Michael Downes
MA, MPhil, DPhil
Michael Downes became the University's first full-time Director of Music in 2008, having previously held a similar post at Fitzwilliam College, Cambridge. He read English and Music at King's College, Cambridge, and completed a doctorate on Debussy at the University of Sussex. He studied the cello with teachers including Ioan Davies and Timothy Mason and conducted with teachers including Lionel Friend and Colin Metters. Before moving to Scotland, he conducted numerous choral, operatic, orchestral and contemporary music groups in London and the South-East.
For the Music Centre, he shares the conducting of the St Andrews Chamber Orchestra, which brings together the best players from the University community, with Bede Williams, Deputy Director of Music. He also conducts the McPherson Singers, a new choir for staff, postgraduates and friends of the University. In 2009 he founded Byre Opera, which he has subsequently conducted in well-received annual productions including Britten's Rape of Lucretia, Albert Herring and The Turn of the Screw, Handel's Xerxes and Acis and Galatea, and the world premiere of Matthew Rooke’s chamber version of Debussy’s Pelléas et Mélisande. Michael’s conducting of Turn of the Screw was praised by Andrew Clark in Opera magazine as ‘impressive … maintain[ing] dramatic momentum while remaining acutely sensitive to the needs of his cast’. Since 2009 he has also been the musical director of the town-gown St Andrews Chorus, one of the largest and most enterprising choral societies in Scotland, whom he has conducted in works including Elgar’s The Apostles,The Kingdom and The Dream of Gerontius, Walton’s Belshazzar’s Feast and Beethoven’s Symphony No. 9.
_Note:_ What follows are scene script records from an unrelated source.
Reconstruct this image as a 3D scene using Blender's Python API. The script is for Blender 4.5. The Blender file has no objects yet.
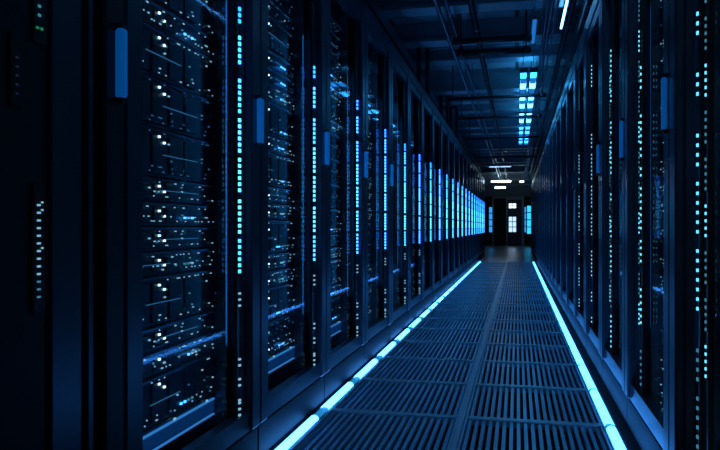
import bpy, math, random
from mathutils import Vector

# ---------------------------------------------------------------- units
# Everything is laid out in "eye heights" (H) and scaled by S to metres.
# X = across the aisle, Y = down the aisle, Z = up from the raised floor.
S = 0.85
random.seed(7)
scene = bpy.context.scene
COL = scene.collection

# ---------------------------------------------------------------- materials
def mat(name, base=(.02, .02, .025), rough=.45, metal=0.0, emit=None, strength=0.0, bump=None, spec=.5):
    m = bpy.data.materials.new(name)
    m.use_nodes = True
    nt = m.node_tree
    b = nt.nodes['Principled BSDF']
    b.inputs['Base Color'].default_value = (*base, 1)
    b.inputs['Roughness'].default_value = rough
    b.inputs['Metallic'].default_value = metal
    b.inputs['Specular IOR Level'].default_value = spec
    if emit:
        b.inputs['Emission Color'].default_value = (*emit, 1)
        b.inputs['Emission Strength'].default_value = strength
    if bump:
        tc = nt.nodes.new('ShaderNodeTexCoord')
        nz = nt.nodes.new('ShaderNodeTexNoise')
        nz.inputs['Scale'].default_value = bump[0]
        nz.inputs['Detail'].default_value = 4
        nt.links.new(tc.outputs['Object'], nz.inputs['Vector'])
        mr = nt.nodes.new('ShaderNodeMapRange')
        mr.inputs['To Min'].default_value = max(0.02, rough - bump[1])
        mr.inputs['To Max'].default_value = rough + bump[1]
        nt.links.new(nz.outputs['Fac'], mr.inputs['Value'])
        nt.links.new(mr.outputs['Result'], b.inputs['Roughness'])
    return m

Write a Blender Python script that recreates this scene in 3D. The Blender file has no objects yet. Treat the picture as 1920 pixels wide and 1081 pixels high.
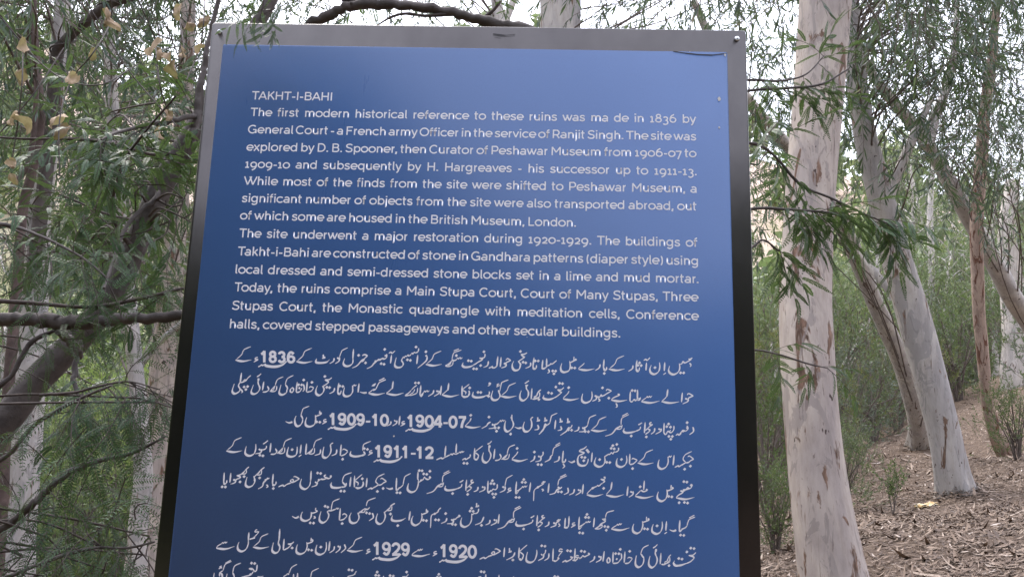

Michael is heavily involved in the Music Centre’s academic teaching: he contributes to modules including MU1005 (Words and Music), MU2001 (Making Music 2) and MU5002 (Sacred Music in the West: History and Context) and has devised a new interdisciplinary Honours-level module on Wagner’s Ring (MU4002). He is also active outside the University as a lecturer and writer on music and opera. He has lectured for most of the UK’s leading opera companies and writes programme notes for organisations including Wigmore Hall and Snape Maltings. He collaborated with Nike Wagner, great-granddaughter of Richard, on the English version of her book about her family’s history, and has written books both with and about the British composer Jonathan Harvey. Current writing projects include books about Wagner and Elgar.